Comparto mi crónica de ayer, publicada en la edición digital de La Tribuna de Toledo
“Benedicto, como el Cid, ha ganado la batalla después de
muerto”. Estas palabras de un amigo historiador, dichas mientras aguardábamos,
en la fría y húmeda mañana romana del 5 de enero, el comienzo de los funerales
del papa emérito, eran el reflejo de la impresión ante una plaza de San Pedro
abarrotada de fieles. Una abigarrada mezcla de gentes de diferentes naciones,
razas y lenguas. Numerosos los alemanes, entre ellos un grupo con los típicos
trajes bávaros. Banderas de Alemania y de Baviera, alguna española también. La niebla
que cubría la ciudad como leve sudario, ocultaba a ratos la impresionante mole
de la cúpula de Miguel Ángel. El rezo del rosario, en latín, ha acallado el
rumor de la polifonía de idiomas, preparando el silencio previo a la llegada del
sencillo féretro en el que reposan los restos de Benedicto XVI. Un silencio
roto por los aplausos de los fieles. Poco después, el papa Francisco comenzaba
la celebración. Hacía más de dos siglos, desde que en 1802 Pío VII acogiera los
restos de su predecesor, Pío VI, muerto en el exilio francés impuesto por
Napoleón, que un papa asistía a los funerales del papa anterior. Lecturas en
español, inglés e italiano, ritmadas por la belleza del canto gregoriano. Al
final de su homilía, Francisco se dirigía a su predecesor: “Benedicto, fiel
amigo del Esposo, que tu gozo sea perfecto al oír definitivamente y para
siempre su voz.”
Tras el final de la misa, los últimos ritos de
despedida, con la aspersión del agua bendita y la incensación del féretro,
mientras la Schola entonaba el viejo canto exequial, In paradisum deducant te Angeli, “al paraíso te lleven los
ángeles”. Después, entre aplausos y lágrimas, la multitud se despedía del papa
emérito, que era llevado a hombros hacia el interior de la basílica. Una breve parada
previa, para que Francisco orara ante el féretro. Una última visión de éste,
que desaparecía al introducirse por la puerta central, sobre la que un tapiz
realizado sobre cartón de Rafael, representaba la resurrección de Cristo. Los
restos de Benedicto XVI se dirigían a su última morada, en las Grutas
Vaticanas. Peregrinos bávaros entonaban en la plaza el Gott mit dir, du Land der Bayern, ¡Dios esté
contigo, tierra de Baviera!, el himno del Estado. Poco a poco, mientras en
privado tenía lugar la deposición del féretro, abandonamos la plaza, con la
sensación de haber vivido un momento histórico.
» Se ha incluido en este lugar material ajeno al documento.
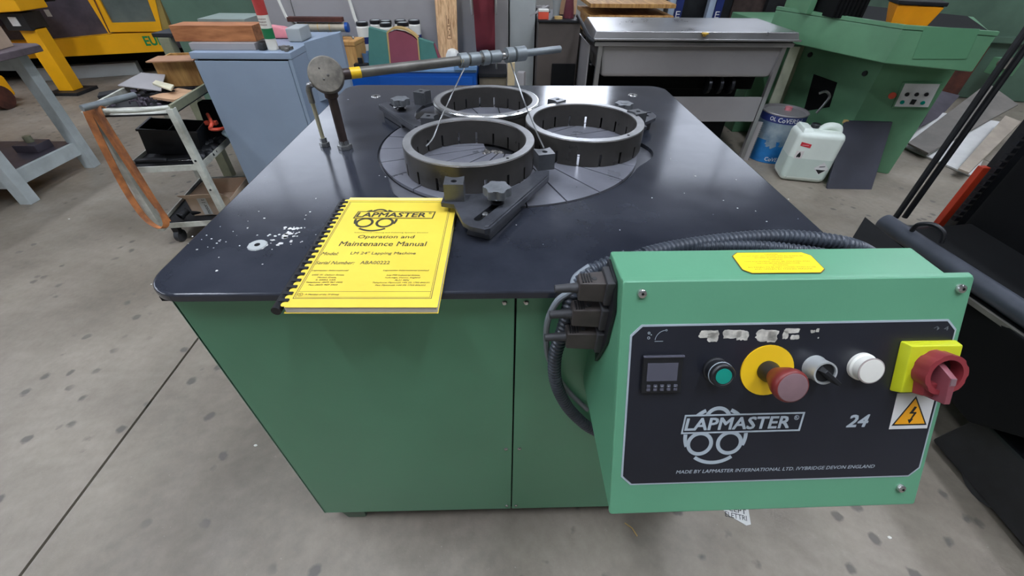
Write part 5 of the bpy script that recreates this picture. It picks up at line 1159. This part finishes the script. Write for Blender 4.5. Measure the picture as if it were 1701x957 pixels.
# ------------------------------------------------------------------ green machine on the right
RO = (2.475, 2.878, 0.); RU = (.871, -.491, 0.)
RMx = frame_matrix(RO, RU, (0, 0, 1)); LMx = frame_matrix(RO, (-.35, .937, 0), (0, 0, 1))
gm2 = thing('green_machine', 'large green machine with overhanging head and small white control panel', 'machine', (2.8, 3.2, 0))
u = Vector((.871, -.491)); l = Vector((-.35, .937)); r_ = Vector((2.79, 2.70)); c_ = Vector((2.475, 2.878))
build('column', G().prism([tuple(r_), tuple(c_), tuple(c_+l*1.1), tuple(r_+l*1.1+u*.3), tuple(r_+l*.6+u*.0)], .0, .76, .01), GREEN_M, gm2)

build('head', G().prism([(2.57, 2.392), (2.226, 2.587), (1.93, 3.38), (2.6, 3.9), (3.1, 3.1)], .735, .905, .008), GREEN_M, gm2)
build('head_rim', G().prism([(2.572, 2.388), (2.224, 2.585), (1.928, 3.38), (1.95, 3.39), (2.243, 2.60), (2.58, 2.41)], .905, .925, .002), GREEN_M, gm2)
build('head_tray', G().prism([(2.58, 2.42), (2.25, 2.61), (1.96, 3.37), (2.6, 3.85), (3.05, 3.1)], .905, .909), BLACKM, gm2)
HMx2 = frame_matrix((2.226, 2.587, 0.), RU, (0, 0, 1))
build('head_cover_plate', G().prism([(0.1122, 0.7705), (0.3387, 0.7936), (0.3163, 0.9305), (0.0867, 0.9242)], 0.0, .004, .001), mat('cover_green', '#5a8a66', .4, var=.04), gm2, X=HMx2)
cpn = build('panel_box', G().prism([(0.1634, 0.433), (0.3513, 0.4572), (0.3343, 0.6058), (0.1435, 0.5857)], 0, .012, .002), GREEN_M, gm2, X=RMx)
cpp = build('control_panel', G().prism([(0.1721, 0.4419), (0.3417, 0.4632), (0.3294, 0.5982), (0.159, 0.5805)], .012, .014), WHITE, cpn, X=RMx)
pc = [(0.1998, 0.5207), (0.2474, 0.5271), (0.2943, 0.5334)]; pd = [(0.1991, 0.4724), (0.3024, 0.4834)]
for x, y in pc: build('panel_knob', G().lathe([(0, 0), (.012, 0), (.010, .010), (0, .010)], 16, RMx @ Matrix.Translation((x, y, .014))), BLACK, cpn)
for x, y in pd: build('panel_lamp', G().lathe([(0, 0), (.012, 0), (.011, .006), (0, .008)], 16, RMx @ Matrix.Translation((x, y, .014))), TEAL, cpn)
x, y = (0.2514, 0.4836); build('panel_socket', G().box(x-.012, x+.012, y-.016, y+.014, .014, .02, 0, RMx), BLACK, cpn)
x, y = (0.1257, 0.5069); build('stop_button', G().lathe([(0, 0), (.010, 0), (.010, .02), (.02, .024), (.02, .034), (0, .038)], 20, RMx @ Matrix.Translation((x, y, 0))), CORAL, gm2)
build('access_opening', G().prism([(0.3732, 0.2729), (0.2004, 0.3524), (0.2292, 0.5112), (0.4228, 0.5237)], -.002, .003), BLACKM, gm2, X=LMx)
for px in ((0.0813, 0.6011), (0.5131, 0.6334)): build('cable_gland', G().lathe([(0, 0), (.018, 0), (.015, .01), (0, .01)], 14, LMx @ Matrix.Translation((px[0], px[1], .0)) @ Matrix.Rotation(math.pi, 4, 'X')), BLACK, gm2)
build('coolant_ring', G().tube(smooth_path([(2.195, 2.95, 0.477), (2.235, 2.95, 0.489), (2.277, 2.95, 0.458), (2.267, 2.95, 0.411), (2.24, 2.95, 0.346)], 6), .008, 8), NUTM, gm2)
build('bed_plate', G().box(2.02, 2.42, 3.55, 4.2, .0, .80, .008), GREEN_M, gm2)
for x in (2.06, 2.16): build('bed_hole', G().cyl((x, 3.549, .74), (x, 3.545, .74), .016, n=14), BLACKM, gm2)
am = thing('amber_box', 'bright amber plastic box on top of the green machine head', 'box', (2.31, 2.7, .91))
build('amber_body', G().hexa([(2.20, 2.66, .911), (2.345, 2.58, .911), (2.43, 2.72, .911), (2.28, 2.80, .911)], [(2.18, 2.655, 1.01), (2.365, 2.555, 1.01), (2.45, 2.73, 1.01), (2.26, 2.83, 1.01)], .008), AMBER, am); build('amber_lid', G().hexa([(2.175, 2.65, 1.011), (2.37, 2.55, 1.011), (2.455, 2.735, 1.011), (2.255, 2.835, 1.011)], [(2.175, 2.65, 1.03), (2.37, 2.55, 1.03), (2.455, 2.735, 1.03), (2.255, 2.835, 1.03)], .004), BLACK, am)
sl2 = thing('machine_slide', 'black bellows covered slide on the green machine head', 'slide', (2.1, 2.85, .91))
for i in range(8): build('bellows_fold', G().box(2.05+i*.018, 2.064+i*.018, 2.95-i*.010, 3.25, .911, 1.06, .002), BLACKM, sl2)
build('slide_arm', G().box(1.99, 2.03, 3.12, 3.4, .911, 1.15, .003), GREEN_M, sl2)
# darker green machine behind on the right
gb2 = thing('rear_green_machine', 'big dull green machine filling the upper right background', 'machine', (4.2, 4.2, 0))
build('machine_body', G().hexa([(4.15, 4.85, 0), (8.4, 3.5, 0), (8.8, 5.2, 0), (4.3, 5.9, 0)], [(4.15, 4.85, 1.5), (8.4, 3.5, 1.5), (8.8, 5.2, 1.5), (4.3, 5.9, 1.5)], .02), GREEN_D, gb2)
build('machine_ledge', G().hexa([(4.12, 4.80, .52), (8.4, 3.42, .52), (8.4, 3.5, .52), (4.15, 4.86, .52)], [(4.12, 4.80, .58), (8.4, 3.42, .58), (8.4, 3.5, .58), (4.15, 4.86, .58)], .01), GREEN_D, gb2)
build('rust_panel', G().hexa([(4.45, 4.62, .02), (4.85, 4.50, .02), (4.85, 4.56, .02), (4.45, 4.68, .02)], [(4.45, 4.62, .50), (4.85, 4.50, .50), (4.85, 4.56, .50), (4.45, 4.68, .50)], .006), RUST, gb2)
build('valve_block', G().box(4.90, 5.06, 4.30, 4.45, .28, .42, .006), GREEN_M, gb2); build('chrome_valve', G().cyl((4.88, 4.32, .40), (4.88, 4.26, .40), .05), CHROME, gb2)
# sheets leaning on the floor
def sheet(name, pts, th, m, lab, cat='sheet'):
    P_ = [Vector(p) for p in pts]; n_ = (P_[1]-P_[0]).cross(P_[3]-P_[0]).normalized()*th
    if n_.z < 0: n_ = -n_
    return solo(name, G().hexa(P_, [p+n_ for p in P_], min(.002, th/3)), m, lab, cat)
sheet('metal_sheet', [(3.278, 3.183, 0.002), (3.359, 2.624, 0.002), (4.148, 3.359, 0.14), (3.747, 3.667, 0.14)], .014, WHITE, 'white sheet metal panel lying tilted on the floor behind the hoses')
sheet('grey_board', [(3.239, 3.136, 0.05), (3.241, 2.933, 0.05), (4.505, 3.624, 0.2), (4.431, 3.919, 0.3)], .014, mat('grey_board', '#77716a', .6), 'long grey board lying across the white panel')
sheet('dark_grey_plate', [(3.413, 3.301, 0.12), (3.816, 3.569, 0.12), (4.146, 3.833, 0.22), (4.016, 3.91, 0.24)], .012, PURPLEG, 'dark grey plate with rounded end beside the green machine')
sheet('tan_panel', [(3.23, 2.657, 0.05), (3.247, 2.589, 0.05), (4.083, 3.18, 0.2), (4.017, 3.26, 0.22)], .016, mat('tan_board', '#a99c8c', .6), 'tan coloured board lying right of the two black hoses', 'board')

# ------------------------------------------------------------------ stacker truck at the right edge
fk = thing('stacker_truck', 'black stacker truck with mast and chain at the right edge', 'truck', (1.9, 1.2, 0))
m0 = Vector((1.86, 1.42)); md = Vector((.96, -.28))
def mast(name, a, b, d0, d1, z0, z1, m=DARK):
    "vertical slab from distance a to b along the mast front, d0..d1 deep"
    p = [m0+md*a, m0+md*b]; q_ = Vector((.28, .96))
    return G().hexa([(*(p[0]+q_*d0), z0), (*(p[1]+q_*d0), z0), (*(p[1]+q_*d1), z0), (*(p[0]+q_*d1), z0)], [(*(p[0]+q_*d0), z1), (*(p[1]+q_*d0), z1), (*(p[1]+q_*d1), z1), (*(p[0]+q_*d1), z1)], .004)
build('mast_rail', mast('', .03, .12, 0, .08, .25, 1.6), BLACK, fk)
build('mast_rail', mast('', .125, .34, .01, .10, .20, 1.6), BLACK, fk)
build('mast_inner', mast('', .34, .9, .02, .10, .20, 1.6), BLACKM, fk)
for i in range(40):
    z = .40+i*.026; p = m0+md*.012
    build('chain_link', G().box(-.010, .010, -.008, .008, 0, .018, 0, Matrix.Translation((p.x, p.y, z))), BLACK, fk)
build('orange_bar', G().box(1.835, 1.866, 1.43, 1.455, .36, .62, .003), ORED, fk)
build('bar_foot', G().box(1.80, 1.88, 1.42, 1.47, .27, .36, .005), DARK, fk)
for x in (1.640, 1.678): build('hydraulic_hose', G().tube([(x, 1.44, .40), (x-.003, 1.445, .9), (x-.003, 1.45, 1.5)], .0105, 10), BLACK, fk)
build('carriage_tube', G().cyl((1.375, 1.235, .505), (1.455, .30, .505), .029, n=28), PIPEB, fk)
build('black_plate', G().hexa([(1.333, 1.271, 0.5), (1.197, 1.138, 0.5), (1.193, 0.773, 0.5), (1.317, 0.877, 0.5)], [(1.318, 1.259, 0.512), (1.183, 1.127, 0.512), (1.178, 0.765, 0.512), (1.301, 0.869, 0.512)], .002), BLACKM, fk)
build('carriage_block', G().hexa([(1.36, .62, .20), (2.3, .55, .20), (2.3, 1.36, .20), (1.45, 1.25, .20)], [(1.36, .30, .475), (2.3, .30, .475), (2.3, 1.36, .475), (1.40, 1.22, .475)], .01), BLACKM, fk)
build('edge_strip', G().hexa([(1.352, 1.05, .462), (1.42, .35, .462), (1.43, .35, .462), (1.362, 1.05, .462)], [(1.352, 1.05, .476), (1.42, .35, .476), (1.43, .35, .476), (1.362, 1.05, .476)]), PIPE, fk)
build('lifting_eye', G().tube(smooth_path([(1.375, 1.13, .535), (1.37, 1.12, .565), (1.385, 1.09, .582), (1.40, 1.06, .57), (1.405, 1.05, .540)], 5), .007, 10), BLACK, fk)
build('support_leg', G().hexa([(1.40, -.3, .03), (1.62, -.3, .03), (1.62, .66, .03), (1.40, .66, .03)], [(1.42, -.3, .20), (1.60, -.3, .20), (1.60, .64, .20), (1.42, .64, .20)], .012), BLACK, fk)
build('truck_body', G().box(1.75, 2.9, .2, 1.3, .06, .9, .03), BLACKM, fk)
build('truck_wheel', G().cyl((1.42, .50, .08), (1.52, .50, .08), .08), RUBBER, fk)
build('cross_shaft', G().cyl((1.55, 1.38, .36), (1.80, 1.44, .33), .03), BLACK, fk)

# ------------------------------------------------------------------ small things on the floor
fs = thing('floor_sticker', 'torn white sticker with black lettering on the floor below the control box', 'sticker', (.66, .455, 0))
FX = Matrix.Translation((.615, .470, .0006)) @ Matrix.Rotation(math.radians(-14), 4, 'Z')
build('sticker_sheet', G().prism([(0, .03), (.10, .035), (.098, -.018), (.085, -.024), (.04, -.006)], 0, .0006), WHITE, fs, X=FX)
build('sticker_lettering', text('CEPT', .05, .014, .1, .02), BLACK, fs, X=FX @ Matrix.Translation((.042, .007, .0008))); build('sticker_lettering', text('ELETTRI', .06, .014, .1, .01), BLACK, fs, X=FX @ Matrix.Translation((.030, -.011, .0008)))
for lab, p in (('small white chip on the floor below the right corner of the control box', (1.08, 0.387, 0)), ('tiny white chip on the floor left of the green cabinet', (-0.807, 0.699, 0)), ('white fleck on the floor beneath the trolley strap', (-2.511, 2.132, 0))):
    pts = [(p[0]+.006*math.cos(i), p[1]+.004*math.sin(i)) for i in (0, 1.2, 2.3, 3.4, 4.5, 5.5)]
    solo('floor_chip', G().prism(pts, 0.0002, .002), WHITEP, lab, 'chip')
solo('straw', G().tube([(.345, .440, .003), (.362, .425, .006), (.372, .405, .003)], .0018, 6), TAN, 'bit of tan straw on the floor under the control box edge', 'straw')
El tiempo irá ubicando en su
lugar un pontificado que no ha sido indiferente para nadie, marcado por la
explosión de los escándalos de la pedofilia y del Vatileaks, pero también por
un rico magisterio, expresión de su profundo conocimiento de la Teología, de
momentos duros como la desgarradora pregunta dirigida a Dios en Auschwitz. Un
papa que, frente a los que temían la dureza de la imagen del panzerkardinal, ha recordado
continuamente la alegría de ser cristiano y ha escrito una bellísima encíclica
sobre el Amor de Dios. Su renuncia al papado, hecho insólito en un mundo en el
que los gobernantes se aferran al poder, más allá del estupor inicial, le ha
creado una simpatía general que se ha desbordado en las largas colas de miles
de personas que han querido, desde el lunes hasta ayer, darle un último adiós.
Estos días en Roma se comenta si será declarado Doctor de la Iglesia. Sabiendo
que para ello es preciso estar canonizado, no queda duda de cuál es, entre
muchos fieles, la última imagen de quien se presentó, al ser elegido papa, como
un humilde trabajador de la viña del Señor.